Extract each line of the material that follows exactly and omit its pictures.

## Begin

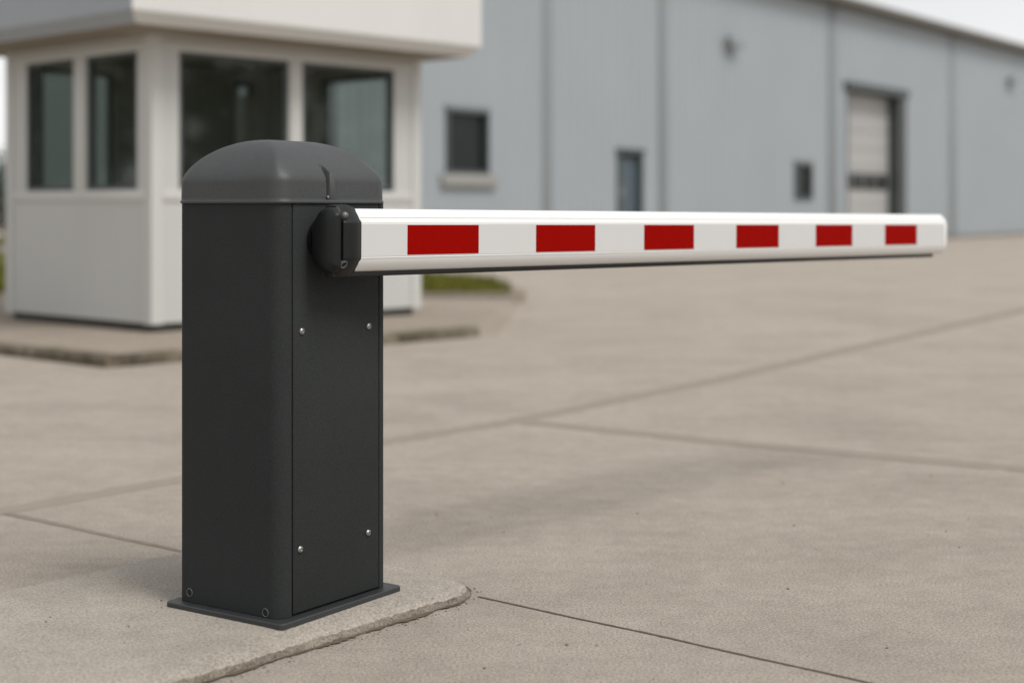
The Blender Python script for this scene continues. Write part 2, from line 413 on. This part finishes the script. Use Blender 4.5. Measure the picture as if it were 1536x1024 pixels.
# weave the door recess into the right face (y=0)
out = []
for i, p in enumerate(prof):
    out.append(p); q = prof[(i+1) % len(prof)]
    if abs(p.y) < 1e-5 and abs(q.y) < 1e-5 and q.x-p.x > .1:
        out += [Vector((g0-.0018, 0)), Vector((g0-.0006, .0012)), Vector((g0, .009)), Vector((g1, .009)), Vector((g1+.0006, .0012)), Vector((g1+.0018, 0))]
body = obj('cabinet', loft(bmesh.new(), [[(p.x, p.y, z) for p in out] for z in (ZB+.001, ZB+.004, ZT+.004)]), M['coat'], bar)
door = obj('door_panel', bx(g0+.003, g1-.003, -.0006, .0085, ZB+.006, ZT-.001, bev=.0016), M['coat'], bar)
for x, z in ((.070, .660), (g1-.042, .656), (.064, .162), (g1-.044, .157)):
    s = obj('screw', lathe(bmesh.new(), [(.0085, 0), (.0085, .001), (.0078, .0028), (.0060, .0046), (.0034, .0056), (.0032, .0040), (0, .0040)], (x, -.0006, z), (0, -1, 0)), M['steel'], door)
for y, z in ((.288, .036), (.046, .024)):
    obj('bolt_hole', lathe(bmesh.new(), [(.0098, 0), (.0098, .0010), (.0090, .0016), (.0080, .0012), (.0078, .0004), (0, .0004)], (0, y, z), (-1, 0, 0)), [M['ring']], bar)
    obj('bolt_socket', lathe(bmesh.new(), [(.0078, 0), (.0078, .0009), (0, .0009)], (0, y, z), (-1, 0, 0)), M['black'], bar)

# moulded cap: pillow vault over a rounded rectangle
o_ = .0045
cx, cy = W1/2, D1/2; hx, hy = W1/2+o_, D1/2+o_
def ringp(off, n=14): return rpoly([(-o_-off, -o_-off), (W1+o_+off, -o_-off), (W1+o_+off, D1+o_+off), (-o_-off, D1+o_+off)], .042, n)
base = ringp(0)
dens = []
for i, p in enumerate(base):
    q = base[(i+1) % len(base)]; d = q-p; n = max(1, int(d.length/.008)); dens += [p+d*(k/n) for k in range(n)]
ZS, RISE = ZT+.062, .091
def smin(a, b, k):
    h = max(k-abs(a-b), 0)/k; return min(a, b)-h*h*k/4
def dome(x, y):
    xn, yn = min(1, abs((x-cx)/hx)), min(1, abs((y-cy)/hy))
    f = 1-yn**2.15
    e = max(0, (xn-.30)/.70); g = 1-e**2.1
    return ZS+RISE*smin(f, g, .10)
def sc_ring(s): return [Vector((cx+(p.x-cx)*s, cy+(p.y-cy)*s)) for p in dens]
rings = [[(p.x, p.y, z) for p in sc_ring(1+a)] for a, z in ((-.03, ZT-.001), (.006, ZT-.001), (.010, ZT+.0008), (.010, ZT+.0042), (.004, ZT+.0052), (0, ZT+.0065))]
for k in range(1, 9): rings.append([(p.x, p.y, ZT+.0065+(ZS-.012-ZT-.0065)*k/8) for p in sc_ring(1-.004*k/8)])
nS = 34
for k in range(nS):
    s = .996*(1-k/nS)**1.0
    bl = min(1, k/3.)      # ease from wall into vault
    rings.append([(p.x, p.y, dome(p.x, p.y)-(dome(q.x, q.y)-ZS)*s**7-.006*(1-bl)**2-.0006) for p, q in zip(sc_ring(s), dens)])
bm = bmesh.new(); loft(bm, rings, (True, True))
for _ in range(2): bmesh.ops.smooth_vert(bm, verts=[v for v in bm.verts if v.co.z > ZT+.028], factor=.5, use_axis_x=True, use_axis_y=True, use_axis_z=True)
bmesh.ops.recalc_face_normals(bm, faces=bm.faces)
me = bpy.data.meshes.new('cap'); bm.to_mesh(me); bm.free()
tmp = bpy.data.objects.new('cap_tmp', me); C.objects.link(tmp)
xn = .150
np_ = [(xn, -.06), (xn+.002, .028-o_), (xn+.012, .028-o_), (xn+.017, .0225-o_), (xn+.021, .015-o_), (xn+.025, .009-o_), (xn+.030, .004-o_), (xn+.038, -.001-o_), (xn+.050, -.004-o_), (xn+.055, -.06)]
cb = loft(bmesh.new(), [[(a, b, z) for a, b in np_] for z in (ZT+.0068, ZT+.3)]); bmesh.ops.recalc_face_normals(cb, faces=cb.faces)
cme = bpy.data.meshes.new('cut'); cb.to_mesh(cme); cb.free(); cut = bpy.data.objects.new('cut', cme); C.objects.link(cut)
md = tmp.modifiers.new('b', 'BOOLEAN'); md.operation = 'DIFFERENCE'; md.object = cut; md.solver = 'EXACT'
dg = bpy.context.evaluated_depsgraph_get(); dg.update()
capme = bpy.data.meshes.new_from_object(tmp.evaluated_get(dg)); capme.materials.clear()
bpy.data.objects.remove(tmp); bpy.data.objects.remove(cut)
cap = link('cap', capme, M['coat_cap'], bar, smooth=58)
pin = lathe(bmesh.new(), [(.0034, -.012), (.0034, .004), (.0026, .006), (0, .0062)], (xn+.004, -.004, ZT+.0135), (-.35, -1, .12), 14)
obj('lock_pin', pin, M['steel'], cap)

# arm -------------------------------------------------------------
A0 = Vector((-.3865, 3.4785)); TA = R(48)
dl = A0-P0; ax, ay = dl.dot(e1), dl.dot(e2); ARM_Z = .9022-ZP; TILT = .0080
arot = (0, TILT, TA-TH)
HF, HT, DB, DY = .0395, .0728, .026, .082   # half front flat, half height, bevel depth, thickness
def aprof(grow=0, rear=.012):
    # (y, z), clockwise seen from the near end, starting at front flat bottom
    q = []
    for k in range(7):      # bevel: halfway between a straight chamfer and a quarter ellipse
        f = k/6; an = f*math.pi/2
        q.append((DB*(.45*f+.55*(1-math.cos(an))), HF+(HT-HF)*(.45*f+.55*math.sin(an))))
    top = q; bot = [(y, -z) for y, z in q][::-1]
    a = bot[-1:] + top + [(DY-y, z) for y, z in top][::-1] + [(DY-y, -z) for y, z in top] + bot[:-1]
    c = Vector((DY/2, 0)); r = [Vector(p) for p in a]
    return [c+(p-c)*1+(p-c).normalized()*grow for p in r]
LARM = 2.985
pr = aprof()
gro = []
for i, p in enumerate(pr):
    gro.append(p)
bm = loft(bmesh.new(), [[(x, p.x, p.y) for p in gro] for x in (.0570, LARM)])
# fine extrusion ribs on the top bevel and along the front face
for z, y in ((HF+.0010, -.0006), (-HF-.0010, -.0006), (HF+.0135, .0042)):
    box(bm, .0592, LARM-.002, y, y+.004, z-.0007, z+.0007)
arm = obj('arm', bm, M['white'], bar, (ax, ay, ARM_Z), arot)
obj('reflective_sheet', bx(.0595, LARM-.012, -.0010, .003, -.0372, .0372), M['sheet'], arm)
for k in range(6):
    x0 = .2065+k*.4632
    obj('red_stripe', bx(x0, x0+.2455-.0025*k, -.0019, .002, -.0350, .0352), M['red'], arm)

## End

● **RESULT OF THIS TASK**
The Blender Python script for this scene continues. Write part 2, from line 413 on. This part finishes the script. Use Blender 4.5. Measure the picture as if it were 1536x1024 pixels.
# weave the door recess into the right face (y=0)
out = []
for i, p in enumerate(prof):
    out.append(p); q = prof[(i+1) % len(prof)]
    if abs(p.y) < 1e-5 and abs(q.y) < 1e-5 and q.x-p.x > .1:
        out += [Vector((g0-.0018, 0)), Vector((g0-.0006, .0012)), Vector((g0, .009)), Vector((g1, .009)), Vector((g1+.0006, .0012)), Vector((g1+.0018, 0))]
body = obj('cabinet', loft(bmesh.new(), [[(p.x, p.y, z) for p in out] for z in (ZB+.001, ZB+.004, ZT+.004)]), M['coat'], bar)
door = obj('door_panel', bx(g0+.003, g1-.003, -.0006, .0085, ZB+.006, ZT-.001, bev=.0016), M['coat'], bar)
for x, z in ((.070, .660), (g1-.042, .656), (.064, .162), (g1-.044, .157)):
    s = obj('screw', lathe(bmesh.new(), [(.0085, 0), (.0085, .001), (.0078, .0028), (.0060, .0046), (.0034, .0056), (.0032, .0040), (0, .0040)], (x, -.0006, z), (0, -1, 0)), M['steel'], door)
for y, z in ((.288, .036), (.046, .024)):
    obj('bolt_hole', lathe(bmesh.new(), [(.0098, 0), (.0098, .0010), (.0090, .0016), (.0080, .0012), (.0078, .0004), (0, .0004)], (0, y, z), (-1, 0, 0)), [M['ring']], bar)
    obj('bolt_socket', lathe(bmesh.new(), [(.0078, 0), (.0078, .0009), (0, .0009)], (0, y, z), (-1, 0, 0)), M['black'], bar)

# moulded cap: pillow vault over a rounded rectangle
o_ = .0045
cx, cy = W1/2, D1/2; hx, hy = W1/2+o_, D1/2+o_
def ringp(off, n=14): return rpoly([(-o_-off, -o_-off), (W1+o_+off, -o_-off), (W1+o_+off, D1+o_+off), (-o_-off, D1+o_+off)], .042, n)
base = ringp(0)
dens = []
for i, p in enumerate(base):
    q = base[(i+1) % len(base)]; d = q-p; n = max(1, int(d.length/.008)); dens += [p+d*(k/n) for k in range(n)]
ZS, RISE = ZT+.062, .091
def smin(a, b, k):
    h = max(k-abs(a-b), 0)/k; return min(a, b)-h*h*k/4
def dome(x, y):
    xn, yn = min(1, abs((x-cx)/hx)), min(1, abs((y-cy)/hy))
    f = 1-yn**2.15
    e = max(0, (xn-.30)/.70); g = 1-e**2.1
    return ZS+RISE*smin(f, g, .10)
def sc_ring(s): return [Vector((cx+(p.x-cx)*s, cy+(p.y-cy)*s)) for p in dens]
rings = [[(p.x, p.y, z) for p in sc_ring(1+a)] for a, z in ((-.03, ZT-.001), (.006, ZT-.001), (.010, ZT+.0008), (.010, ZT+.0042), (.004, ZT+.0052), (0, ZT+.0065))]
for k in range(1, 9): rings.append([(p.x, p.y, ZT+.0065+(ZS-.012-ZT-.0065)*k/8) for p in sc_ring(1-.004*k/8)])
nS = 34
for k in range(nS):
    s = .996*(1-k/nS)**1.0
    bl = min(1, k/3.)      # ease from wall into vault
    rings.append([(p.x, p.y, dome(p.x, p.y)-(dome(q.x, q.y)-ZS)*s**7-.006*(1-bl)**2-.0006) for p, q in zip(sc_ring(s), dens)])
bm = bmesh.new(); loft(bm, rings, (True, True))
for _ in range(2): bmesh.ops.smooth_vert(bm, verts=[v for v in bm.verts if v.co.z > ZT+.028], factor=.5, use_axis_x=True, use_axis_y=True, use_axis_z=True)
bmesh.ops.recalc_face_normals(bm, faces=bm.faces)
me = bpy.data.meshes.new('cap'); bm.to_mesh(me); bm.free()
tmp = bpy.data.objects.new('cap_tmp', me); C.objects.link(tmp)
xn = .150
np_ = [(xn, -.06), (xn+.002, .028-o_), (xn+.012, .028-o_), (xn+.017, .0225-o_), (xn+.021, .015-o_), (xn+.025, .009-o_), (xn+.030, .004-o_), (xn+.038, -.001-o_), (xn+.050, -.004-o_), (xn+.055, -.06)]
cb = loft(bmesh.new(), [[(a, b, z) for a, b in np_] for z in (ZT+.0068, ZT+.3)]); bmesh.ops.recalc_face_normals(cb, faces=cb.faces)
cme = bpy.data.meshes.new('cut'); cb.to_mesh(cme); cb.free(); cut = bpy.data.objects.new('cut', cme); C.objects.link(cut)
md = tmp.modifiers.new('b', 'BOOLEAN'); md.operation = 'DIFFERENCE'; md.object = cut; md.solver = 'EXACT'
dg = bpy.context.evaluated_depsgraph_get(); dg.update()
capme = bpy.data.meshes.new_from_object(tmp.evaluated_get(dg)); capme.materials.clear()
bpy.data.objects.remove(tmp); bpy.data.objects.remove(cut)
cap = link('cap', capme, M['coat_cap'], bar, smooth=58)
pin = lathe(bmesh.new(), [(.0034, -.012), (.0034, .004), (.0026, .006), (0, .0062)], (xn+.004, -.004, ZT+.0135), (-.35, -1, .12), 14)
obj('lock_pin', pin, M['steel'], cap)

# arm -------------------------------------------------------------
A0 = Vector((-.3865, 3.4785)); TA = R(48)
dl = A0-P0; ax, ay = dl.dot(e1), dl.dot(e2); ARM_Z = .9022-ZP; TILT = .0080
arot = (0, TILT, TA-TH)
HF, HT, DB, DY = .0395, .0728, .026, .082   # half front flat, half height, bevel depth, thickness
def aprof(grow=0, rear=.012):
    # (y, z), clockwise seen from the near end, starting at front flat bottom
    q = []
    for k in range(7):      # bevel: halfway between a straight chamfer and a quarter ellipse
        f = k/6; an = f*math.pi/2
        q.append((DB*(.45*f+.55*(1-math.cos(an))), HF+(HT-HF)*(.45*f+.55*math.sin(an))))
    top = q; bot = [(y, -z) for y, z in q][::-1]
    a = bot[-1:] + top + [(DY-y, z) for y, z in top][::-1] + [(DY-y, -z) for y, z in top] + bot[:-1]
    c = Vector((DY/2, 0)); r = [Vector(p) for p in a]
    return [c+(p-c)*1+(p-c).normalized()*grow for p in r]
LARM = 2.985
pr = aprof()
gro = []
for i, p in enumerate(pr):
    gro.append(p)
bm = loft(bmesh.new(), [[(x, p.x, p.y) for p in gro] for x in (.0570, LARM)])
# fine extrusion ribs on the top bevel and along the front face
for z, y in ((HF+.0010, -.0006), (-HF-.0010, -.0006), (HF+.0135, .0042)):
    box(bm, .0592, LARM-.002, y, y+.004, z-.0007, z+.0007)
arm = obj('arm', bm, M['white'], bar, (ax, ay, ARM_Z), arot)
obj('reflective_sheet', bx(.0595, LARM-.012, -.0010, .003, -.0372, .0372), M['sheet'], arm)
for k in range(6):
    x0 = .2065+k*.4632
    obj('red_stripe', bx(x0, x0+.2455-.0025*k, -.0019, .002, -.0350, .0352), M['red'], arm)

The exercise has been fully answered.